_Written task_
Quote the full listing word for word.

_Source material_
● ● ● ● ● ● ●

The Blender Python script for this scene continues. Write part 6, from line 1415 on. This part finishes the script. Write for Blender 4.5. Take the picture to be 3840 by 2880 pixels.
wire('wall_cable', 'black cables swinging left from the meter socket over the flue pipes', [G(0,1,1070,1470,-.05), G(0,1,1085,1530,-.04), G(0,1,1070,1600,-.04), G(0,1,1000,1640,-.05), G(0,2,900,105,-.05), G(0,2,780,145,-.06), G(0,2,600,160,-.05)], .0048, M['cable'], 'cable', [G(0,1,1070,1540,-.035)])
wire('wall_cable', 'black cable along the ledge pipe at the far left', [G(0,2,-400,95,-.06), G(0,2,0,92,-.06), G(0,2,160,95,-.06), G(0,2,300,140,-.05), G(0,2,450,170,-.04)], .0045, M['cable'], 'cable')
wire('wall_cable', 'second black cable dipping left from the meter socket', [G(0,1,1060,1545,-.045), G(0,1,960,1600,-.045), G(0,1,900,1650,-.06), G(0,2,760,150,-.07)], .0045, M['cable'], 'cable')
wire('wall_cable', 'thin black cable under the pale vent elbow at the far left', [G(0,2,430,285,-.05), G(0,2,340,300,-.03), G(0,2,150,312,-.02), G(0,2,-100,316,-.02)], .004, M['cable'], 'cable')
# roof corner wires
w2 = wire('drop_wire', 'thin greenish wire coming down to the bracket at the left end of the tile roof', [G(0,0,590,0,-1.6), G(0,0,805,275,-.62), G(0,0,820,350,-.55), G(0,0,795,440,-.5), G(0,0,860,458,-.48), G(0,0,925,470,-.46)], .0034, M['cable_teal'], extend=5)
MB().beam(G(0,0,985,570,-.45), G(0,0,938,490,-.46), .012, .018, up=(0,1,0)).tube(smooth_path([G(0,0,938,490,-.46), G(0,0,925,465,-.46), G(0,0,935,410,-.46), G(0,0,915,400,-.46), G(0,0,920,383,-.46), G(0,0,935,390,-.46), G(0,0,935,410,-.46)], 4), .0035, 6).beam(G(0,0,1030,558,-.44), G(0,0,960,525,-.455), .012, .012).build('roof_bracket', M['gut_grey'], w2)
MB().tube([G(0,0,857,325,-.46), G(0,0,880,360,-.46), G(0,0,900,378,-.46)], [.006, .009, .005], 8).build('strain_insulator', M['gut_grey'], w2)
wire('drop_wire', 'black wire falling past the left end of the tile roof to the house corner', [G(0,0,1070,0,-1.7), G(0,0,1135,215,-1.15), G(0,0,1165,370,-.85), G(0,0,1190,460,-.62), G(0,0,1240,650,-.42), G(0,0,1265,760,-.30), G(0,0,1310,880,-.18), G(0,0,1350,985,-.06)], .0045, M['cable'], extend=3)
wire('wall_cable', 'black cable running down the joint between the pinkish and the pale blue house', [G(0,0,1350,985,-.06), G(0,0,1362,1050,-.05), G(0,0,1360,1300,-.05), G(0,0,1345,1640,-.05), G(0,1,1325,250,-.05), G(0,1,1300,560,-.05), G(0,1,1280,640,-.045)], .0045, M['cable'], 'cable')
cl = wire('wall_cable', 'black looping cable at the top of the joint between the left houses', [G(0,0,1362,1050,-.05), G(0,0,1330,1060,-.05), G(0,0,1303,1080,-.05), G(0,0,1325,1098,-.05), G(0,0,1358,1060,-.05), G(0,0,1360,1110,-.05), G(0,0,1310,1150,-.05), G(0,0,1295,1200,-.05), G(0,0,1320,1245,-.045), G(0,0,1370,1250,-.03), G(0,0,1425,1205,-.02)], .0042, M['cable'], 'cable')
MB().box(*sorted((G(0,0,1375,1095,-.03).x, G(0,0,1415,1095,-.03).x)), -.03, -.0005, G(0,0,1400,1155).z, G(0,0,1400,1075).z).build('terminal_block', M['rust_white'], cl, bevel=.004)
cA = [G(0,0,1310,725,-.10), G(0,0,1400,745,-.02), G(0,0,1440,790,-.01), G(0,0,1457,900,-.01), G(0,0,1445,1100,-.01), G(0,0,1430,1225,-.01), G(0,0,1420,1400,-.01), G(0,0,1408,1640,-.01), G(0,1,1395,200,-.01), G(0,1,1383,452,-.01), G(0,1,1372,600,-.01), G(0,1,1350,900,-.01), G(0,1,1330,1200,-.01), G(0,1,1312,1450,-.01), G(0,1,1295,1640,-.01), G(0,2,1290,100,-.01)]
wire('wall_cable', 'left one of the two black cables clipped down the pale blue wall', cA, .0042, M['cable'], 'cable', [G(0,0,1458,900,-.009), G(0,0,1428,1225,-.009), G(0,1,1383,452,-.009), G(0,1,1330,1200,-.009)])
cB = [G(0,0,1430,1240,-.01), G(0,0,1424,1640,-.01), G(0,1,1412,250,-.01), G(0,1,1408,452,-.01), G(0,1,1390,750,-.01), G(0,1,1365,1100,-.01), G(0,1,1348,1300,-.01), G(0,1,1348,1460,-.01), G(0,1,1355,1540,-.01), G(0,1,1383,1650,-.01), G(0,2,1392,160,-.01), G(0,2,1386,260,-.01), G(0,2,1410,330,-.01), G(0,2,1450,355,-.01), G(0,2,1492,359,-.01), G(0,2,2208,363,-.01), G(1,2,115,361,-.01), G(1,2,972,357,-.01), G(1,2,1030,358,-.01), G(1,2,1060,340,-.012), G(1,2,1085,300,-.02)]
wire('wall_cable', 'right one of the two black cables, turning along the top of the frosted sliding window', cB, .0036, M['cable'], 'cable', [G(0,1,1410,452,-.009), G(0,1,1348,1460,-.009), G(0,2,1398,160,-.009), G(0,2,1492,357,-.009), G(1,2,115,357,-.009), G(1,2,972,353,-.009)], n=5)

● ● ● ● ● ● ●

_Response to this task_
The Blender Python script for this scene continues. Write part 6, from line 1415 on. This part finishes the script. Write for Blender 4.5. Take the picture to be 3840 by 2880 pixels.
wire('wall_cable', 'black cables swinging left from the meter socket over the flue pipes', [G(0,1,1070,1470,-.05), G(0,1,1085,1530,-.04), G(0,1,1070,1600,-.04), G(0,1,1000,1640,-.05), G(0,2,900,105,-.05), G(0,2,780,145,-.06), G(0,2,600,160,-.05)], .0048, M['cable'], 'cable', [G(0,1,1070,1540,-.035)])
wire('wall_cable', 'black cable along the ledge pipe at the far left', [G(0,2,-400,95,-.06), G(0,2,0,92,-.06), G(0,2,160,95,-.06), G(0,2,300,140,-.05), G(0,2,450,170,-.04)], .0045, M['cable'], 'cable')
wire('wall_cable', 'second black cable dipping left from the meter socket', [G(0,1,1060,1545,-.045), G(0,1,960,1600,-.045), G(0,1,900,1650,-.06), G(0,2,760,150,-.07)], .0045, M['cable'], 'cable')
wire('wall_cable', 'thin black cable under the pale vent elbow at the far left', [G(0,2,430,285,-.05), G(0,2,340,300,-.03), G(0,2,150,312,-.02), G(0,2,-100,316,-.02)], .004, M['cable'], 'cable')
# roof corner wires
w2 = wire('drop_wire', 'thin greenish wire coming down to the bracket at the left end of the tile roof', [G(0,0,590,0,-1.6), G(0,0,805,275,-.62), G(0,0,820,350,-.55), G(0,0,795,440,-.5), G(0,0,860,458,-.48), G(0,0,925,470,-.46)], .0034, M['cable_teal'], extend=5)
MB().beam(G(0,0,985,570,-.45), G(0,0,938,490,-.46), .012, .018, up=(0,1,0)).tube(smooth_path([G(0,0,938,490,-.46), G(0,0,925,465,-.46), G(0,0,935,410,-.46), G(0,0,915,400,-.46), G(0,0,920,383,-.46), G(0,0,935,390,-.46), G(0,0,935,410,-.46)], 4), .0035, 6).beam(G(0,0,1030,558,-.44), G(0,0,960,525,-.455), .012, .012).build('roof_bracket', M['gut_grey'], w2)
MB().tube([G(0,0,857,325,-.46), G(0,0,880,360,-.46), G(0,0,900,378,-.46)], [.006, .009, .005], 8).build('strain_insulator', M['gut_grey'], w2)
wire('drop_wire', 'black wire falling past the left end of the tile roof to the house corner', [G(0,0,1070,0,-1.7), G(0,0,1135,215,-1.15), G(0,0,1165,370,-.85), G(0,0,1190,460,-.62), G(0,0,1240,650,-.42), G(0,0,1265,760,-.30), G(0,0,1310,880,-.18), G(0,0,1350,985,-.06)], .0045, M['cable'], extend=3)
wire('wall_cable', 'black cable running down the joint between the pinkish and the pale blue house', [G(0,0,1350,985,-.06), G(0,0,1362,1050,-.05), G(0,0,1360,1300,-.05), G(0,0,1345,1640,-.05), G(0,1,1325,250,-.05), G(0,1,1300,560,-.05), G(0,1,1280,640,-.045)], .0045, M['cable'], 'cable')
cl = wire('wall_cable', 'black looping cable at the top of the joint between the left houses', [G(0,0,1362,1050,-.05), G(0,0,1330,1060,-.05), G(0,0,1303,1080,-.05), G(0,0,1325,1098,-.05), G(0,0,1358,1060,-.05), G(0,0,1360,1110,-.05), G(0,0,1310,1150,-.05), G(0,0,1295,1200,-.05), G(0,0,1320,1245,-.045), G(0,0,1370,1250,-.03), G(0,0,1425,1205,-.02)], .0042, M['cable'], 'cable')
MB().box(*sorted((G(0,0,1375,1095,-.03).x, G(0,0,1415,1095,-.03).x)), -.03, -.0005, G(0,0,1400,1155).z, G(0,0,1400,1075).z).build('terminal_block', M['rust_white'], cl, bevel=.004)
cA = [G(0,0,1310,725,-.10), G(0,0,1400,745,-.02), G(0,0,1440,790,-.01), G(0,0,1457,900,-.01), G(0,0,1445,1100,-.01), G(0,0,1430,1225,-.01), G(0,0,1420,1400,-.01), G(0,0,1408,1640,-.01), G(0,1,1395,200,-.01), G(0,1,1383,452,-.01), G(0,1,1372,600,-.01), G(0,1,1350,900,-.01), G(0,1,1330,1200,-.01), G(0,1,1312,1450,-.01), G(0,1,1295,1640,-.01), G(0,2,1290,100,-.01)]
wire('wall_cable', 'left one of the two black cables clipped down the pale blue wall', cA, .0042, M['cable'], 'cable', [G(0,0,1458,900,-.009), G(0,0,1428,1225,-.009), G(0,1,1383,452,-.009), G(0,1,1330,1200,-.009)])
cB = [G(0,0,1430,1240,-.01), G(0,0,1424,1640,-.01), G(0,1,1412,250,-.01), G(0,1,1408,452,-.01), G(0,1,1390,750,-.01), G(0,1,1365,1100,-.01), G(0,1,1348,1300,-.01), G(0,1,1348,1460,-.01), G(0,1,1355,1540,-.01), G(0,1,1383,1650,-.01), G(0,2,1392,160,-.01), G(0,2,1386,260,-.01), G(0,2,1410,330,-.01), G(0,2,1450,355,-.01), G(0,2,1492,359,-.01), G(0,2,2208,363,-.01), G(1,2,115,361,-.01), G(1,2,972,357,-.01), G(1,2,1030,358,-.01), G(1,2,1060,340,-.012), G(1,2,1085,300,-.02)]
wire('wall_cable', 'right one of the two black cables, turning along the top of the frosted sliding window', cB, .0036, M['cable'], 'cable', [G(0,1,1410,452,-.009), G(0,1,1348,1460,-.009), G(0,2,1398,160,-.009), G(0,2,1492,357,-.009), G(1,2,115,357,-.009), G(1,2,972,353,-.009)], n=5)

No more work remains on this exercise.